MTU expects its revenues in the new engine business to increase by around 10% in U.S. dollar terms. Commercial spare parts sales are expected to rise by a mid single-digit percentage figure expressed in U.S. dollars, while MTU anticipates a decline of around 10% in revenues in the military engine business.

MTU’s commercial maintenance business expects to see a growing demand for maintenance services for the GE90 and V2500 programs. Revenue growth in this segment will be within the mid to high single-digit percentage range, expressed in U.S. dollars. In 2014, group revenues are expected to rise to around €3,750 million (2013 calculated on a comparable basis: €3,574.1 million).

 Operating profit (adjusted EBIT, 2013 calculated on a comparable basis: €373.1 million) and earnings after tax (adjusted net income, 2013 calculated on a comparable basis: €229.8 million) are expected to remain stable. These forecasts take into account that from 2014 onward, MTU Maintenance Zhuhai will no longer be proportionately consolidated but accounted for according to the equity method, in accordance with IFRS requirements.

The growth in group revenues in 2013 is primarily due to strong growth in the commercial engine business, where revenues increased by 18% from €1,603.1 million in 2012 to €1,891.3 million. The growth drivers were the V2500 for the Airbus A320 family, the GP7000 engine that powers the Airbus A380 and the GEnx engine for the Boeing 787 Dreamliner and the Boeing 747-8.

At €500.7 million, revenues in the military engine business matched last year‘s level (2012: €503.3 million), with the key revenue driver being the EJ200 Eurofighter engine.

Revenues in the commercial maintenance business rose by 6% to €1,381.8 million (2012: €1,305.7 million). The key revenue driver in this case was the V2500.

MTU’s order backlog of €10,745.5 million (2012: €11,479.6 million) equates to a production workload of around 3 years. “This figure includes only a small proportion of the new contracts we have received – for example during the Paris Air Show – and yet our order backlog in 2013 remains at a very high level,” reported Winkler. “As in previous years, the programs that have generated the highest volume of orders are the geared turbofanTM engines of the PW1000G family and the V2500. They will be our growth drivers in the future, too.” The PW1000G family has been selected to power the Airbus A320neo, the Bombardier CSeries, the new Embraer E-Jet generation, the Mitsubishi Regional Jet and the Irkut MS-21.

In 2013, MTU maintained the earnings level achieved in the record year 2012 in both operating segments.
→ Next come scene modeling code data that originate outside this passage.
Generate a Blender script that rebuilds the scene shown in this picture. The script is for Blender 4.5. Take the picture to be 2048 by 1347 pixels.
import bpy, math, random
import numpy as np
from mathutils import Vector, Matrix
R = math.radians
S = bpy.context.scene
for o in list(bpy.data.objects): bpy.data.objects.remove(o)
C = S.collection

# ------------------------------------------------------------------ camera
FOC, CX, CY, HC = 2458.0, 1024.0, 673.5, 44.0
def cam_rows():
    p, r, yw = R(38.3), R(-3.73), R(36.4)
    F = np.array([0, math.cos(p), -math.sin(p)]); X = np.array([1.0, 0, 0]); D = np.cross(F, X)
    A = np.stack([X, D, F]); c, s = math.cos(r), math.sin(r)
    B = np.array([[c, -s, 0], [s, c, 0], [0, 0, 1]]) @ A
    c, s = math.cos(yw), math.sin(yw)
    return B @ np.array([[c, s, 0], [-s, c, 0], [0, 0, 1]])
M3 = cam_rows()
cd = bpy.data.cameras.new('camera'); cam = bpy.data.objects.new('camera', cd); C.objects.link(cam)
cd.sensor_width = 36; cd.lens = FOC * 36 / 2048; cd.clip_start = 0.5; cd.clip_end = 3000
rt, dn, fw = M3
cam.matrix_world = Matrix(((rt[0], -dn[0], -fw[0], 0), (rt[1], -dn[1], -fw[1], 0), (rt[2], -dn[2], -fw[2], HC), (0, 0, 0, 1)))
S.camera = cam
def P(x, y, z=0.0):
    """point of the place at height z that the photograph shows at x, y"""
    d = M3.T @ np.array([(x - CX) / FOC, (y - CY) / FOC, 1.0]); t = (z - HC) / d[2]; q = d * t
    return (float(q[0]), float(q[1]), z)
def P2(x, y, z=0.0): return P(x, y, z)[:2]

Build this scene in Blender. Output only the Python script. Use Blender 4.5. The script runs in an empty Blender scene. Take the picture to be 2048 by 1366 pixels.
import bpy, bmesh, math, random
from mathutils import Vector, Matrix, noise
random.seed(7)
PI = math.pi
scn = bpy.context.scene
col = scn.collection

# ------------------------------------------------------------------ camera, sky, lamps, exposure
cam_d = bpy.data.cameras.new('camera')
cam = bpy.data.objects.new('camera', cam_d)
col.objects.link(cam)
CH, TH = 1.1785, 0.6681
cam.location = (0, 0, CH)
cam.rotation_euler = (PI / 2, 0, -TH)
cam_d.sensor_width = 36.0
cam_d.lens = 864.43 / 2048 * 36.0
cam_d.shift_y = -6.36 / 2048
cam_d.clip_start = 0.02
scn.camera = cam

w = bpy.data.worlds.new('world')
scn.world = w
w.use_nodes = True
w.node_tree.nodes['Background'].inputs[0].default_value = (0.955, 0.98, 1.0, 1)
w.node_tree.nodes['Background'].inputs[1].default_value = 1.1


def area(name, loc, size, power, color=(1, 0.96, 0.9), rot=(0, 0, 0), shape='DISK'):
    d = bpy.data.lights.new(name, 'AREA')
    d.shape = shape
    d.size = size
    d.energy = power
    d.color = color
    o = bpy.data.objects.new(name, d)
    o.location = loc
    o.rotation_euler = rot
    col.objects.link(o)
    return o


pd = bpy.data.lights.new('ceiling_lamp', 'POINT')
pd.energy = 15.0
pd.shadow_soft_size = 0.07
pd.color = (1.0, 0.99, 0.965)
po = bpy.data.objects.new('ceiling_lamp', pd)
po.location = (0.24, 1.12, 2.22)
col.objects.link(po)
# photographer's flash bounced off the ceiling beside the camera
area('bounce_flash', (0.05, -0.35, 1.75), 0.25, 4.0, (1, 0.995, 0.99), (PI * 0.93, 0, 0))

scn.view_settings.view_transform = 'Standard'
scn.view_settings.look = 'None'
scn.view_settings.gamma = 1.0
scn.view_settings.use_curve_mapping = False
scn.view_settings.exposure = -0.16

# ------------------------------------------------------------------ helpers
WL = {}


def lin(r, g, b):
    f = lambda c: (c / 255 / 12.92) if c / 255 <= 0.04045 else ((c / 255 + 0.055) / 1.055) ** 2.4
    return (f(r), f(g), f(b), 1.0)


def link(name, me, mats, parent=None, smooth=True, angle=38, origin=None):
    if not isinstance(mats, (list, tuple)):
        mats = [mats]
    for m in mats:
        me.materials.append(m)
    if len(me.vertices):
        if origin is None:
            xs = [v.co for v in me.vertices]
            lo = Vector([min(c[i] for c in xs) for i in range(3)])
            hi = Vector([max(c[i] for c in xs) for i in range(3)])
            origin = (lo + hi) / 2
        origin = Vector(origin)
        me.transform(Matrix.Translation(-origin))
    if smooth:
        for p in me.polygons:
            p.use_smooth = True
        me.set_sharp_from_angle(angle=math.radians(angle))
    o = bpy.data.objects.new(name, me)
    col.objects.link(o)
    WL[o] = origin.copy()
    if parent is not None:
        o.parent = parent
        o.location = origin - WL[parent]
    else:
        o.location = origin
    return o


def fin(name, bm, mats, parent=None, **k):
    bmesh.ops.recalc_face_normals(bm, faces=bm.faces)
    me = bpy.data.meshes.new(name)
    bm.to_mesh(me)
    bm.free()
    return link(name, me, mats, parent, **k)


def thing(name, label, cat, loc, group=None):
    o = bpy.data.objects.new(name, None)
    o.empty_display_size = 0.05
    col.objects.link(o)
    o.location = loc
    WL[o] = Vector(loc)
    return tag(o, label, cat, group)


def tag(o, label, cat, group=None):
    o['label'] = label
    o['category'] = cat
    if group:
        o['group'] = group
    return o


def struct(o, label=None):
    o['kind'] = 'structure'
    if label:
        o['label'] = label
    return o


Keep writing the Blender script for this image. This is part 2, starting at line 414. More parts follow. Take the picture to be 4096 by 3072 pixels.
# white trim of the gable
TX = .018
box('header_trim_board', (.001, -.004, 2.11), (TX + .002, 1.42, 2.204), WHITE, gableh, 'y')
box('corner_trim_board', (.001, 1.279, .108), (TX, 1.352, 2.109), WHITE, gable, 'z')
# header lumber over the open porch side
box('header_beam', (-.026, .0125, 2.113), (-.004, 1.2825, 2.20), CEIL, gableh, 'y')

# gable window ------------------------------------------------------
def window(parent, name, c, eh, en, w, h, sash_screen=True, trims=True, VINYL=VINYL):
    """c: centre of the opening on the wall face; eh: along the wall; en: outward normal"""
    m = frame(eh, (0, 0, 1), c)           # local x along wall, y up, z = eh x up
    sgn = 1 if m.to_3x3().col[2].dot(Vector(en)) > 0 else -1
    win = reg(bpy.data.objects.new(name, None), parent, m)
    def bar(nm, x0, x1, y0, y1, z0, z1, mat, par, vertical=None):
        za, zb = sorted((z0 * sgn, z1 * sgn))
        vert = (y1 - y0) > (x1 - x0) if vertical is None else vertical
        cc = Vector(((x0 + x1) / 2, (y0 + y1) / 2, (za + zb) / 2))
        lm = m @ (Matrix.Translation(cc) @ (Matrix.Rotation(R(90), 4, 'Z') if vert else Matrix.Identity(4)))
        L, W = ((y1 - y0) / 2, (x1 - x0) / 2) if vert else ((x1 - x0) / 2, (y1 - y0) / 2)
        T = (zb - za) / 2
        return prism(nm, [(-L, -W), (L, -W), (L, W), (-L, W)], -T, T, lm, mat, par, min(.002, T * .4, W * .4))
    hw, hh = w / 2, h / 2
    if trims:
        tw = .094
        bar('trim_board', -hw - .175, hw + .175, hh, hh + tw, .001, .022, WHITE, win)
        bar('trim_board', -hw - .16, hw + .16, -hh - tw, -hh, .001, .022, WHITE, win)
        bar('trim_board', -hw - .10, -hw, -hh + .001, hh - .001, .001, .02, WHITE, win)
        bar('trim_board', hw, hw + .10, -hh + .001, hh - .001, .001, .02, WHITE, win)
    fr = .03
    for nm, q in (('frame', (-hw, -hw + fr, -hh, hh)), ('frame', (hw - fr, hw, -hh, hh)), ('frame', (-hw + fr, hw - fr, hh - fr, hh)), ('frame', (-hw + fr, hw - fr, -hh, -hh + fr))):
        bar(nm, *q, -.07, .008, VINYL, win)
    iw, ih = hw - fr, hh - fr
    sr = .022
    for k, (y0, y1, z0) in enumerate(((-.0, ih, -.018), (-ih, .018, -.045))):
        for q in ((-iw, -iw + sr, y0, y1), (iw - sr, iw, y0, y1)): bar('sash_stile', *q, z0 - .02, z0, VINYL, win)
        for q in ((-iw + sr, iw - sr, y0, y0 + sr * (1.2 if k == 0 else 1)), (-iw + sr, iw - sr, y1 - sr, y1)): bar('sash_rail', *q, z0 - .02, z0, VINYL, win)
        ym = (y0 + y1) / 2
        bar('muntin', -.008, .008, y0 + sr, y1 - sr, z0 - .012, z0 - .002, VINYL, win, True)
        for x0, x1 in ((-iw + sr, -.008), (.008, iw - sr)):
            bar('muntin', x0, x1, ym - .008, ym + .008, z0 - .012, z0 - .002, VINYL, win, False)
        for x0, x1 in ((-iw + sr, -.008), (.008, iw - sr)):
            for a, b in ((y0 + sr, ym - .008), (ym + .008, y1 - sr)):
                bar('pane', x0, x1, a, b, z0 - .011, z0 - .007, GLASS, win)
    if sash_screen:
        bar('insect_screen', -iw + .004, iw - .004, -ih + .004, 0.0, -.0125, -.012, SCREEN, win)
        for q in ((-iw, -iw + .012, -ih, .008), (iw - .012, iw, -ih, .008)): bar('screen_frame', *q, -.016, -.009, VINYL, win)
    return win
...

In the OEM segment, the company generated an adjusted EBIT of €263.9 million (2012: €264.1 million) and an EBIT margin of 11.0% (2012: 12.5%). “This lower profit margin is a result of the higher proportion of earnings generated by the new engine business in 2013, which grew at a stronger rate than the spare parts business”, explained Winkler.

The commercial maintenance business achieved an adjusted EBIT of €113.0 million (2012: €113.6 million), resulting in an EBIT margin of 8.2% compared with 8.7% in 2012. “The margin in commercial maintenance is therefore in line with our expectations,” said Winkler.

Research and development expenditure before capitalization came to €193.2 million in 2013 (2012: €241.4 million). This is equivalent to around 10% of revenues in the OEM business, where the research and development expenditure is incurred. Company-funded R&D expenditure recognized in the income statement declined from €113.0 million to €93.2 million. “As expected, the more mature the geared turbofan technology, which is the focus of our R&D activities, the lower the R&D expenditure,” stated Winkler. “We will continue to maintain our generally high R&D commitment as it creates a basis for strong organic growth in the coming years.”

At year-end 2013, MTU had 8,695 employees, 2% more than at year-end 2012 (8,541 employees). To prepare for the ramp-up of the geared turbofan programs, the implementation of the V2500 stake increase, and the expansion of the global maintenance business, capacities were increased particularly at the Hannover, Vancouver and Munich locations.